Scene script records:
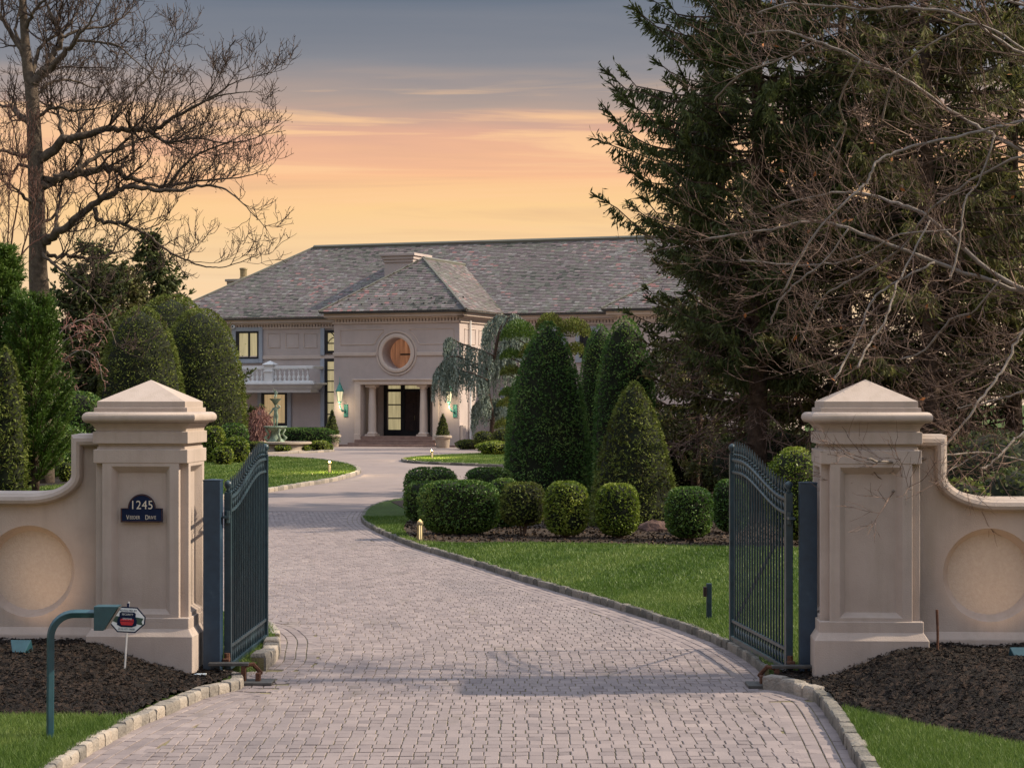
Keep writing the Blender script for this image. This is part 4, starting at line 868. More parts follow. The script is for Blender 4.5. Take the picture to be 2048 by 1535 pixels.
# windows of the left wing
def window(px0, px1, py0, py1, bars_u=(), bars_z=(), m='glow', trim=.28, v=VW, fr=.14, left_reveal=0.):
    u0, u1 = HU(px0, v), HU(px1, v); z0, z1 = HZ(py1, u0, v), HZ(py0, u0, v)
    w = hb('window', M['black'], (u0, u0 + fr + left_reveal, v - .10, v + .02, z0, z1), (u1 - fr, u1, v - .10, v + .02, z0, z1), (u0 + fr, u1 - fr, v - .10, v + .02, z0, z0 + fr), (u0 + fr, u1 - fr, v - .10, v + .02, z1 - fr, z1))
    hb('pane', M[m], (u0 + fr, u1 - fr, v - .03, v - .01, z0 + fr, z1 - fr), par=w)
    for a in bars_u: q = u0 + (u1 - u0) * a; hb('glazing_bar', M['black'], (q - .07, q + .07, v - .09, v - .031, z0 + fr, z1 - fr), par=w)
    for a in bars_z: q = HZ(a, u0, v); hb('glazing_bar', M['black'], (u0 + fr, u1 - fr, v - .085, v - .031, q - .04, q + .04), par=w)
    if trim: hb('surround', M['blue'], (u0 - trim, u0, v - .14, v, z0 - trim, z1 + trim), (u1, u1 + trim, v - .14, v, z0 - trim, z1 + trim), (u0, u1, v - .14, v, z1, z1 + trim), (u0, u1, v - .16, v, z0 - trim, z0), par=w, b=.02)
    return w
window(473, 519, 662.5, 718, bars_u=(.57,), left_reveal=.1)
window(524, 576, 783, 851, m='glow2', fr=.2)
w = window(650.5, 688, 660, 707, bars_z=(686.5,), left_reveal=.02, fr=.2, trim=0)
window(650.5, 688, 717, 851, bars_z=(740, 762, 783.5, 805, 828), fr=.2, trim=0)
u0 = HU(650.5, VW); hb('window_surround', M['blue'], (u0 - .3, u0, VW - .16, VW, HZ(853, u0, VW), zs - .12), (u0 - .3, u0, VW - .16, VW, zs + .12, HZ(656, u0, VW)), b=.02)
uu0, uu1 = HU(656, VW), HU(686, VW); zz0, zz1 = HZ(686, uu0, VW), HZ(663, uu0, VW)
for a, b in (((uu0, zz0), (uu1, zz1)), ((uu0, zz1), (uu1, zz0))):
    mb = MB(TH); t_ = np.linspace(0, 1, 7); mb.tube(np.stack([a[0] + (b[0] - a[0]) * t_ + .0 * t_, np.full(7, VW - .06), a[1] + (b[1] - a[1]) * t_ + .12 * np.sin(t_ * 2 * np.pi)], 1), .035, 4); mb.build('glazing_bar', M['black'], w)
window(400, 440, 662.5, 718, bars_u=(.5,))
for a in (1010, 1090, 1160): window(a, a + 34, 662, 716, bars_u=(.5,), m='black'); window(a, a + 34, 783, 850, bars_u=(.5,), m='black')
# balcony
bv0, bv1 = VW - 1.7, VW; bu1 = HU(624, bv0); bu0 = HU(380, bv0); zsl = HZ(766, bu1, bv0)
mb = MB(TH)
mb.rings([np.array([(bu0, bv0 - e, q), (bu1 + e, bv0 - e, q), (bu1 + e, bv1, q), (bu0, bv1, q)]) for e, q in ((-.25, zsl - .62), (-.25, zsl - .45), (-.05, zsl - .32), (.05, zsl - .12), (.33, zsl - .08), (.33, zsl + .05))]); bev(mb.build('balcony_slab', M['wtrim'], house), .02)
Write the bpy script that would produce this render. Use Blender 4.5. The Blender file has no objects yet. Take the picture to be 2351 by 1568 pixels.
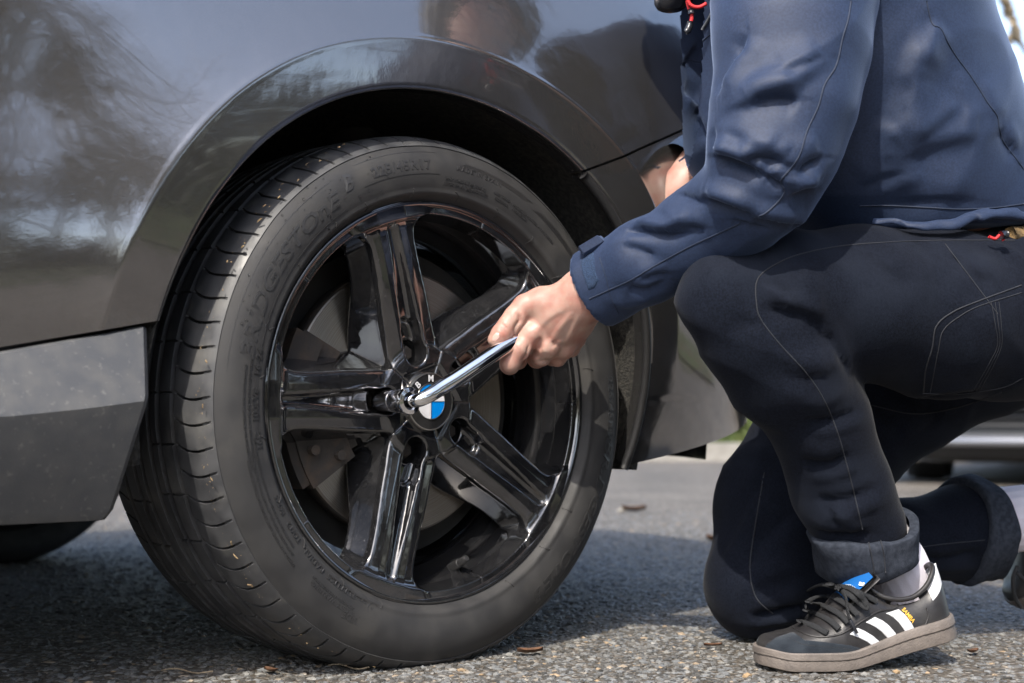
import bpy, bmesh, math, random
import numpy as np
from mathutils import Vector, Matrix
from mathutils.bvhtree import BVHTree
random.seed(7); rng = np.random.default_rng(7)
R = math.radians
SC = bpy.context.scene
COL = SC.collection

# ------------------------------------------------------------------ camera, sky, sun, exposure
CAM_H = 0.287
FPX = 3330.0                 # focal length in pixels of a 2351 x 1568 view of the photograph
PITCH = math.atan((955 - 784) / FPX)
cd = bpy.data.cameras.new('camera'); cam = bpy.data.objects.new('camera', cd); COL.objects.link(cam)
cam.location = (0, 0, CAM_H); cam.rotation_euler = (math.pi / 2 + PITCH, 0, 0)
cd.sensor_width = 36; cd.lens = FPX / 2351 * 36
cd.clip_start = 0.05; cd.clip_end = 2000
cd.dof.use_dof = True; cd.dof.focus_distance = 1.66; cd.dof.aperture_fstop = 5.0
SC.camera = cam

SUN_EL = 48.0
SUN_AZ = 198.0               # degrees from +Y towards +X
w = bpy.data.worlds.new('World'); SC.world = w; w.use_nodes = True
nt = w.node_tree; nt.nodes.clear()
sky = nt.nodes.new('ShaderNodeTexSky'); sky.sky_type = 'NISHITA'; sky.sun_disc = False
sky.sun_elevation = R(SUN_EL); sky.sun_rotation = R(SUN_AZ); sky.air_density = 1.0; sky.dust_density = 2.5; sky.ozone_density = 1.5
bg = nt.nodes.new('ShaderNodeBackground'); bg.inputs['Strength'].default_value = 0.15
wo = nt.nodes.new('ShaderNodeOutputWorld')
hs = nt.nodes.new('ShaderNodeHueSaturation'); hs.inputs['Saturation'].default_value = .86; nt.links.new(sky.outputs[0], hs.inputs['Color']); nt.links.new(hs.outputs[0], bg.inputs[0]); nt.links.new(bg.outputs[0], wo.inputs[0])

sd = bpy.data.lights.new('sun', 'SUN'); sun = bpy.data.objects.new('sun', sd); COL.objects.link(sun)
sd.energy = 2.0; sd.angle = R(0.5); sd.color = (1.0, 0.93, 0.82)
sdir = Vector((math.sin(R(SUN_AZ)) * math.cos(R(SUN_EL)), math.cos(R(SUN_AZ)) * math.cos(R(SUN_EL)), math.sin(R(SUN_EL))))
sun.rotation_euler = (-sdir).to_track_quat('-Z', 'Y').to_euler(); sun.location = sdir * 30

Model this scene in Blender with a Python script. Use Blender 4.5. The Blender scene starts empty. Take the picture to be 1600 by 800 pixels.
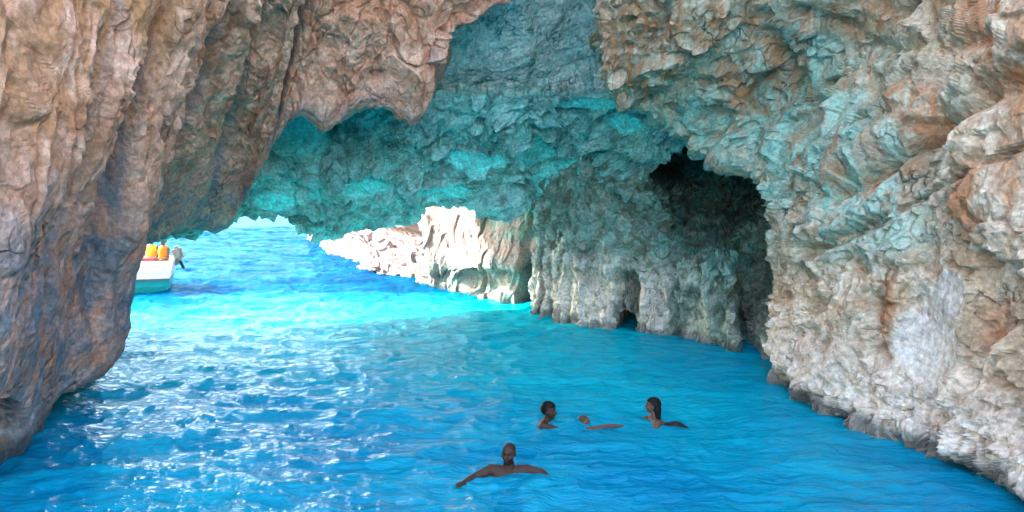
import bpy, bmesh, math, random
import numpy as np
from mathutils import Vector, Matrix

# ------------------------------------------------------------------ camera, sky, sun, exposure
scene = bpy.context.scene
COL = scene.collection
CAM_H = 3.5
F_PX = 1164.0                       # focal length in pixels of the 1600 px wide photograph
PITCH = math.atan(110.0 / F_PX)     # looking slightly down

cam_data = bpy.data.cameras.new("camera")
cam_data.sensor_width = 36.0
cam_data.lens = 36.0 * F_PX / 1600.0
cam_data.clip_start = 0.05
cam_data.clip_end = 20000.0
cam = bpy.data.objects.new("camera", cam_data)
cam.location = (0, 0, CAM_H)
cam.rotation_euler = (math.radians(90) - PITCH, 0, 0)
COL.objects.link(cam)
scene.camera = cam

SUN_EL = math.radians(31)
SUN_AZ = math.radians(-78)          # clockwise from +Y: the sun stands to the left of the view
sun_from = Vector((math.sin(SUN_AZ) * math.cos(SUN_EL), math.cos(SUN_AZ) * math.cos(SUN_EL), math.sin(SUN_EL)))

world = bpy.data.worlds.new("World")
scene.world = world
world.use_nodes = True
wn = world.node_tree
wn.nodes.clear()
w_out = wn.nodes.new("ShaderNodeOutputWorld")
w_bg = wn.nodes.new("ShaderNodeBackground")
w_sky = wn.nodes.new("ShaderNodeTexSky")
w_sky.sky_type = 'NISHITA'
w_sky.sun_disc = False
w_sky.sun_elevation = SUN_EL
w_sky.sun_rotation = SUN_AZ
w_sky.air_density = 1.0
w_sky.dust_density = 1.2
w_sky.ozone_density = 0.4
w_bg.inputs["Strength"].default_value = 0.15
wn.links.new(w_sky.outputs[0], w_bg.inputs["Color"])
wn.links.new(w_bg.outputs[0], w_out.inputs["Surface"])

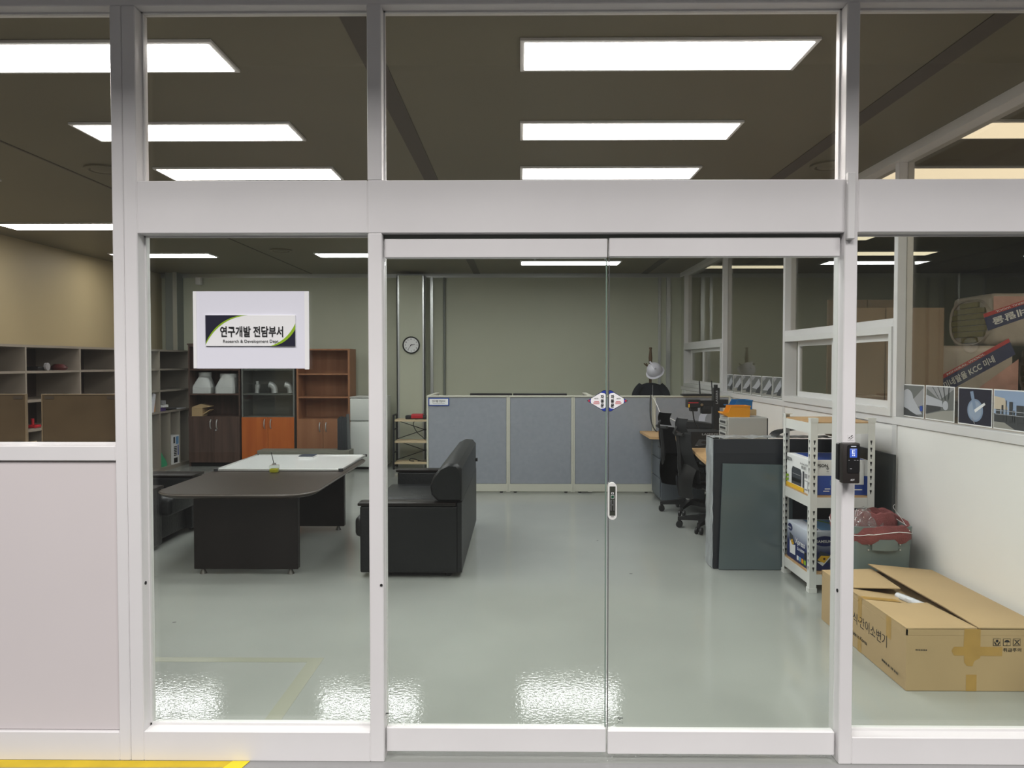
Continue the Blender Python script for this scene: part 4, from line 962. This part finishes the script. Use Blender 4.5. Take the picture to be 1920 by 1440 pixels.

### The problem
Go to the line that contains "Write the bpy" and copy from there down to the line that contains "COL = SC.collection", with both lines included. Pass over the pictures.

### Final result
Write the bpy script that would produce this render. Use Blender 4.5. The Blender file has no objects yet. Take the picture to be 2351 by 1568 pixels.
import bpy, bmesh, math, random
import numpy as np
from mathutils import Vector, Matrix
from mathutils.bvhtree import BVHTree
random.seed(7); rng = np.random.default_rng(7)
R = math.radians
SC = bpy.context.scene
COL = SC.collection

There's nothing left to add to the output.